Senator John Kerry, Ketua Komite Hubungan Luar Negeri Senat AS, di sela-sela pertemuan Forum Ekonomi Dunia di Davos, Swiss, juga menyatakan, Presiden Mubarak harus mengambil langkah yang akan dianggap berarti bagi rakyat Mesir. ”Membubarkan pemerintahan saja tidak bermakna apa pun. Menurut saya, dia harus berbicara mengenai berbagai masalah yang benar-benar dirasakan rakyat,” tutur Kerry.
Pernyataan senada juga disampaikan Menteri Luar Negeri Inggris William Hague, Sabtu. Ia mendesak Mubarak menaruh perhatian serius terhadap tuntutan rakyat Mesir. Sebelumnya, Perdana Menteri Inggris David Cameron, yang juga sedang menghadiri Forum Ekonomi Dunia di Davos, mengatakan, Mesir membutuhkan reformasi.

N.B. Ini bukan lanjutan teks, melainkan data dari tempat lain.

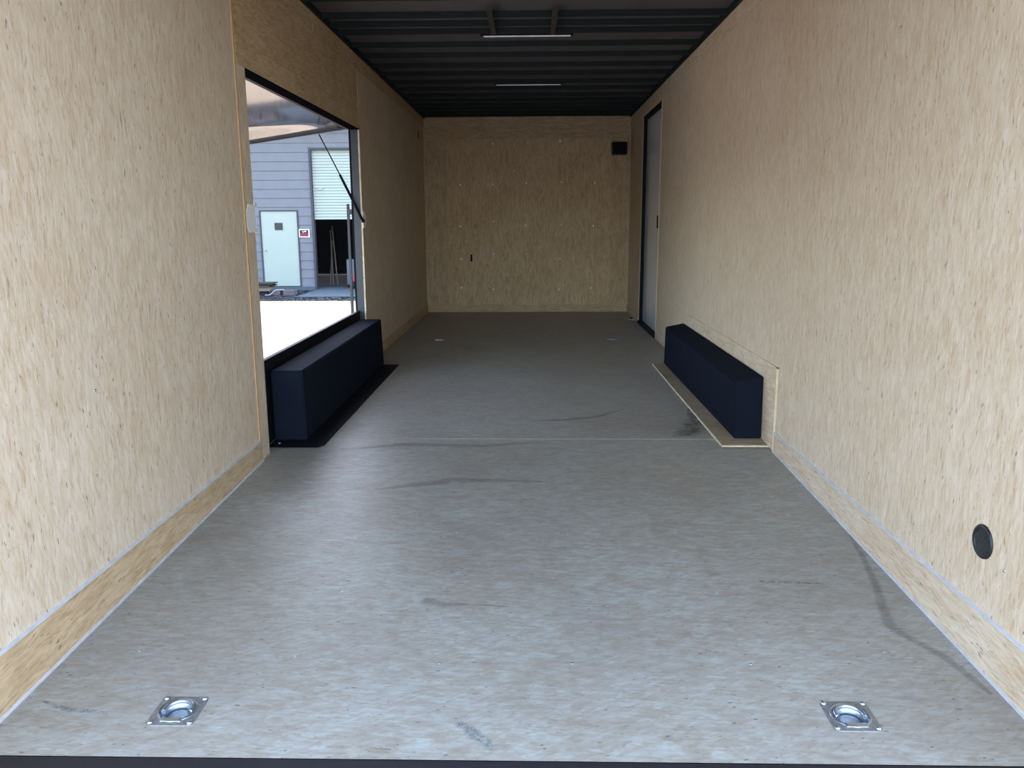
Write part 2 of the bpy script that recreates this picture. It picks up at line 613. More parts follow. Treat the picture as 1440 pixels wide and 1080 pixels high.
# kick boards with their metal top edge and floor bead
def kick(name, sgn, spans, mat, label):
    b, c, d = MB(), MB(), MB()
    for ya, yb in spans:
        x0, x1 = sorted((sgn * HW, sgn * (HW - .006)))
        ys = [ya] + ([YH] if ya < YH < yb else []) + [yb]
        for a, e in zip(ys, ys[1:]):
            zb = [(x0, a, fz(a)), (x1, a, fz(a)), (x1, e, fz(e)), (x0, e, fz(e))]
            zt = [(p[0], p[1], .088) for p in zb]
            b.hexa(zb, zt)
            if e <= YH + .01:
                x2, x3 = sorted((sgn * HW, sgn * (HW - .011)))
                w = .0085
                z2 = [(x2, a, fz(a) - .001), (x3, a, fz(a) - .001), (x3, e, fz(e) - .001), (x2, e, fz(e) - .001)]
                d.hexa(z2, [(p[0], p[1], p[2] + w) for p in z2])
                x2, x3 = sorted((sgn * HW, sgn * (HW - .009)))
                c.box(x2, x3, a, e, .086, .093)
    o = tag(b.build(name, mat), label, 'baseboard', kind='structure')
    c.build('metal_edge', m['alum'], o)
    d.build('floor_bead', m['alum'], o)
    return o


kick('baseboard_left', -1, [(1.52, 3.684), (6.30, L)], m['strip_y'], 'brown kick board along the foot of the left wall')
kick('baseboard_right', 1, [(1.52, 3.84), (6.25, 7.69), (8.93, L)], m['kick_r'], 'pale kick board along the foot of the right wall')
bb = tag(MB().box(-HW, HW, L - .006, L, 0, .090).build('baseboard_back', m['strip_x']), 'kick board along the foot of the far wall', 'baseboard', kind='structure')

# floor: level part and sloping tail, pockets cut for the tie-downs
TIES = [(-.814, 1.766), (.812, 1.770), (-.814, 7.575), (.803, 7.585)]
hs = .046
xs = sorted({-1.29, 1.29} | {x + s * hs for x, y in TIES for s in (-1, 1)})
ys = sorted({Y0, YH, L + .02} | {y + s * hs for x, y in TIES for s in (-1, 1)})
b = MB()
for xa, xb in zip(xs, xs[1:]):
    for ya, yb in zip(ys, ys[1:]):
        if any(abs((xa + xb) / 2 - x) < hs * .9 and abs((ya + yb) / 2 - y) < hs * .9 for x, y in TIES):
            continue
        b.poly([(xa, ya, fz(ya)), (xb, ya, fz(ya)), (xb, yb, fz(yb)), (xa, yb, fz(yb))])
bmesh.ops.remove_doubles(b.bm, verts=b.bm.verts, dist=1e-5)
fl = tag(b.build('floor', m['floor']), 'grey worn strand-board trailer floor sloping down at the rear', 'floor', kind='structure')
MB().hexa([(-1.29, Y0, -.16), (1.29, Y0, -.16), (1.29, L, -.12), (-1.29, L, -.12)], [(-1.29, Y0, -.155), (1.29, Y0, -.155), (1.29, L, -.115), (-1.29, L, -.115)]).build('underfloor', m['black'], fl)
MB().box(-.98, .99, YH - .003, YH + .003, -.001, .0008).build('joint_strip', m['joint'], fl)
fs = MB().lathe([(.0042, 0), (.0042, .0008), (.002, .0014), (0, .001)], 10).build('screw', m['zinc'], fl)
FSC = []
for y in (2.02, 2.42, 2.83, 3.24, 3.66, 4.10):
    for x in (-1.0, -.6, -.2, .2, .6, 1.0):
        if random.random() < .55:
            FSC.append((x + random.uniform(-.05, .05), y + random.uniform(-.04, .04)))
for i, (x, y) in enumerate(FSC):
    o = fs if i == 0 else fs.copy()
    if i:
        COL.objects.link(o)
        o.parent = fl
    o.location = (x, y, fz(y) - .0002)
dz = .0009
pz = lambda x, y: (x, y, fz(y) + dz)
ribbon('tyre_scuff', [pz(*p) for p in [(1.215, 2.84), (1.195, 2.67), (1.150, 2.443), (1.116, 2.322), (1.086, 2.193), (1.110, 2.13), (1.16, 2.04), (1.181, 1.946), (1.195, 1.86)]], [.01, .03, .035, .04, .045, .04, .04, .035, .02], m['scuff'], fl)
ribbon('damp_stain', [pz(*p) for p in [(.78, 4.10), (.86, 4.16), (.93, 4.28), (.985, 4.50), (.99, 4.75)]], [.03, .14, .17, .11, .03], m['stain'], fl)
ribbon('scrape_mark', [pz(*p) for p in [(-.125, 1.735), (-.085, 1.69), (-.035, 1.635)]], [.035, .045, .03], m['slate'], fl)
ribbon('scrape_mark', [pz(*p) for p in [(-.31, 1.635), (-.27, 1.632)]], [.006, .006], m['stain'], fl)
ribbon('scrape_mark', [pz(*p) for p in [(-1.17, 1.80), (-1.08, 1.765), (-.98, 1.755)]], [.01, .025, .012], m['slate'], fl)
ribbon('scrape_mark', [pz(*p) for p in [(-.62, 3.30), (-.3, 3.42), (.1, 3.40)]], [.03, .10, .03], m['scuff'], fl)
ribbon('tyre_scuff', [pz(*p) for p in [(.05, 4.42), (.25, 4.46), (.42, 4.52), (.60, 4.72)]], [.02, .06, .05, .02], m['scuff'], fl)
ribbon('tyre_scuff', [pz(*p) for p in [(-.9, 3.86), (-.6, 3.95), (-.2, 3.92), (.1, 3.99)]], [.02, .09, .06, .02], m['scuff'], fl)
ribbon('scrape_mark', [pz(*p) for p in [(.78, 2.47), (.88, 2.46), (.99, 2.455)]], [.012, .02, .012], m['slate'], fl)
ribbon('tyre_scuff', [pz(*p) for p in [(-.29, 2.33), (-.22, 2.30), (-.12, 2.30), (-.02, 2.29)]], [.05, .04, .015, .01], m['scuff'], fl)

# rear sill
b = MB().box(-1.36, 1.36, 1.44, Y0, -.22, -.0755, .006)
rs = tag(b.build('trim_13', m['navy']), 'dark steel sill across the rear edge of the floor', 'trim', kind='structure')
MB().box(-1.34, 1.34, Y0 - .055, Y0 - .003, -.077, -.0715, .002).build('rubber_seal', m['rubber'], rs)

# ceiling
ce = tag(MB().box(-1.30, 1.30, 1.04, L + .05, H + .024, H + .03).build('ceiling', m['ceil']), 'dark sheet-metal ceiling on black roof bows', 'ceiling', kind='structure')  # rear end added as an unseen overhang to shade the near floor
MB().box(-1.315, 1.315, 1.02, L + .065, H + .07, H + .085).build('outer_skin', m['black'], ce)
bow0 = MB().hexa([(-1.225, -.015, 0), (1.225, -.015, 0), (1.225, .015, 0), (-1.225, .015, 0)],
                 [(-1.225, -.025, .030), (1.225, -.025, .030), (1.225, .025, .030), (-1.225, .025, .030)]).build('roof_bow', m['bow'], ce)
BOWS = [1.31, 1.62, 2.02, 2.42, 2.82, 3.22, 3.62, 4.02, 4.40, 4.80, 5.20, 5.42, 5.63, 6.03, 6.40, 6.80, 7.17, 7.58, 7.96, 8.36, 8.70, 9.03, 9.33, 9.63, 9.92]
for i, y in enumerate(BOWS):
    o = bow0 if i == 0 else bow0.copy()
    if i:
        COL.objects.link(o)
        o.parent = ce
    o.location = (0, y, H - .006)
for s in (-1, 1):
    x0, x1 = sorted((s * HW, s * (HW - .022)))
    MB().box(x0, x1, 1.52, L, H - .010, H + .024).build('edge_angle', m['bow'], ce)
for x in (-.194, .188):
    MB().box(x - .016, x + .016, 5.02, 5.60, H - .022, H - .003).build('cross_rail', m['brown_rail'], ce)


# ------------------------------------------------------------------ ceiling lamps
def strip_lamp(y, label, w):
    r = empty('strip_lamp', (0, y, H - .006))
    tag(r, label, 'lamp', 'slim strip lamps under the ceiling')
    MB().box(-w / 2 - .02, w / 2 + .02, -.012, .012, -.010, 0, .002).build('housing', m['black'], r)
    MB().box(-w / 2, w / 2, -.009, .009, -.0165, -.009, .002).build('lens', m['lens'], r)
    return r


lamp = strip_lamp(5.66, 'slim white strip lamp under the ceiling, beside the two brown rails', .57)
lamp.location.x = .02
l2 = copy_tree(lamp)
l2.location = (.025, 7.60, H - .006)
l2['label'] = 'slim white strip lamp under the ceiling, nearer the far wall'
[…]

”Dia harus memanfaatkan momen ini untuk membuat reformasi yang nyata, dan mendasarkan reformasi itu pada nilai-nilai universal yang menjadi hak setiap warga negara di dunia ini,” ujar Hague.
Meski demikian, tak semua pemimpin dunia mendukung pengunduran diri Mubarak. Raja Abdullah dari Arab Saudi mendukung Presiden Mubarak dan menyayangkan pihak-pihak yang telah mengganggu stabilitas dan keamanan Mesir. Sabtu pagi, Raja Abdullah menelepon Mubarak dari Maroko, tempat ia baru saja menjalani operasi tulang belakang.

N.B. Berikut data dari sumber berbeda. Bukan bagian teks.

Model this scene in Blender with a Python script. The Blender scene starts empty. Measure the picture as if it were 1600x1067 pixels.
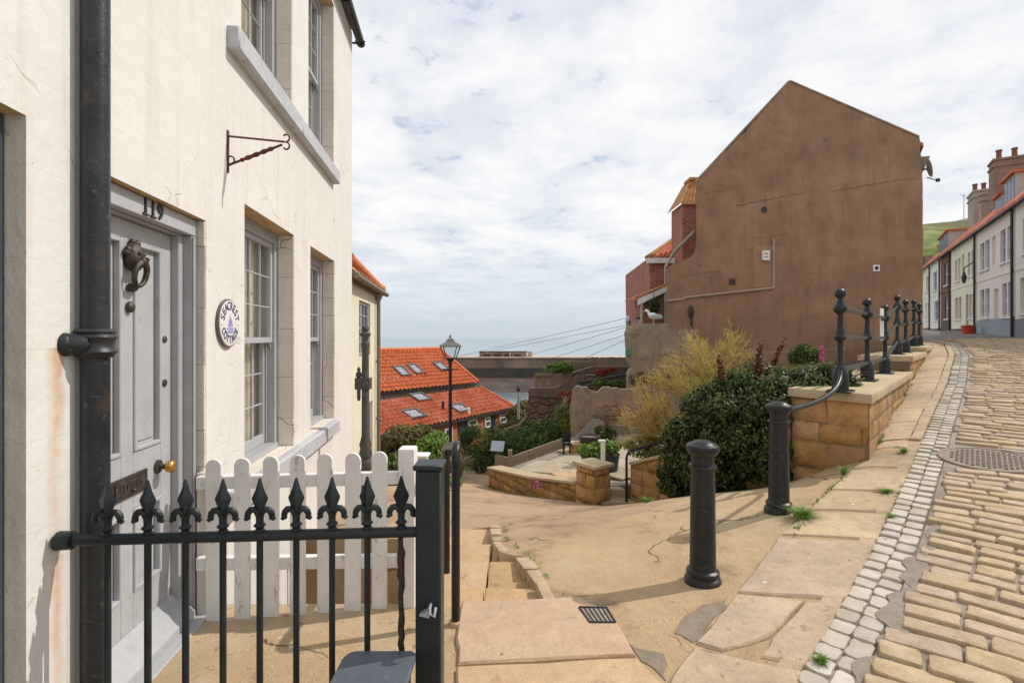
import bpy, bmesh, math, random
import numpy as np
from mathutils import Vector, Matrix
R = math.radians
random.seed(7)
SC = bpy.context.scene
COL = SC.collection

# ------------------------------------------------------------------ camera, sky, sun, exposure
EYE = 1.70
cam_d = bpy.data.cameras.new("camera"); cam = bpy.data.objects.new("camera", cam_d); COL.objects.link(cam)
cam_d.lens = 18.0; cam_d.sensor_width = 36.0; cam_d.shift_y = -6.5 / 1600
cam_d.clip_start = 0.05; cam_d.clip_end = 60000
cam.location = (0, 0, EYE); cam.rotation_euler = (R(90), 0, 0)
SC.camera = cam
SC.view_settings.view_transform = 'Standard'; SC.view_settings.look = 'None'
SC.view_settings.exposure = 0.0; SC.view_settings.gamma = 1.0
SC.cycles.max_bounces = 6; SC.cycles.transparent_max_bounces = 12

SUN_AZ = 73.0      # degrees from +Y towards +X
SUN_EL = 47.0
sun_d = bpy.data.lights.new("sun", 'SUN'); sun = bpy.data.objects.new("sun", sun_d); COL.objects.link(sun)
sun_d.energy = 3.3; sun_d.angle = R(0.6); sun_d.color = (1.0, 0.94, 0.85)
sv = Vector((math.sin(R(SUN_AZ)) * math.cos(R(SUN_EL)), math.cos(R(SUN_AZ)) * math.cos(R(SUN_EL)), math.sin(R(SUN_EL))))
sun.location = sv * 60; sun.rotation_euler = sv.to_track_quat('Z', 'Y').to_euler()

W = bpy.data.worlds.new("World"); SC.world = W; W.use_nodes = True
nt = W.node_tree; N = nt.nodes; L = nt.links; N.clear()
def nd(tree, t, **kw):
    n = tree.nodes.new(t)
    for k, v in kw.items(): setattr(n, k, v)
    return n
def mth(tree, op, a, b=None, c=None, clamp=False):
    n = nd(tree, 'ShaderNodeMath', operation=op, use_clamp=clamp)
    for i, x in enumerate((a, b, c)):
        if x is None: continue
        if isinstance(x, (int, float)): n.inputs[i].default_value = x
        else: tree.links.new(x, n.inputs[i])
    return n.outputs[0]
def ramp(tree, fac, stops, interp='LINEAR'):
    n = nd(tree, 'ShaderNodeValToRGB'); e = n.color_ramp.elements; n.color_ramp.interpolation = interp
    while len(e) < len(stops): e.new(0.5)
    for el, (p, c) in zip(e, stops):
        el.position = p; el.color = (c[0], c[1], c[2], 1) if not isinstance(c, (int, float)) else (c, c, c, 1)
    tree.links.new(fac, n.inputs[0]); return n.outputs[0]
def mixc(tree, fac, a, b, mode='MIX'):
    n = nd(tree, 'ShaderNodeMix', data_type='RGBA', blend_type=mode)
    for s, x in ((n.inputs[0], fac), (n.inputs[6], a), (n.inputs[7], b)):
        if isinstance(x, (int, float)): s.default_value = x
        elif isinstance(x, tuple): s.default_value = (x[0], x[1], x[2], 1)
        else: tree.links.new(x, s)
    return n.outputs[2]
sky = nd(nt, 'ShaderNodeTexSky', sky_type='NISHITA', sun_disc=False)
sky.sun_elevation = R(SUN_EL); sky.sun_rotation = R(SUN_AZ)
tc = nd(nt, 'ShaderNodeTexCoord')
sep = nd(nt, 'ShaderNodeSeparateXYZ'); L.new(tc.outputs['Generated'], sep.inputs[0])
zc = mth(nt, 'MAXIMUM', sep.outputs[2], 0.0)
zz = mth(nt, 'ADD', zc, 0.10)
cb = nd(nt, 'ShaderNodeCombineXYZ')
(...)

Menurut kantor berita SPA, Raja Abdullah mengecam para pengacau yang telah mengganggu keamanan dan stabilitas Mesir dengan mengatasnamakan kebebasan berekspresi.
Israel, yang berbatasan langsung dengan Mesir dan menjalin hubungan baik dengan pemerintahan Mubarak selama ini, juga khawatir apabila terjadi perubahan rezim di Mesir, karena itu berarti Israel akan kehilangan satu ”teman” lagi di Timur Tengah dan harus memikirkan strategi baru serta bernegosiasi ulang dengan penguasa Mesir yang baru.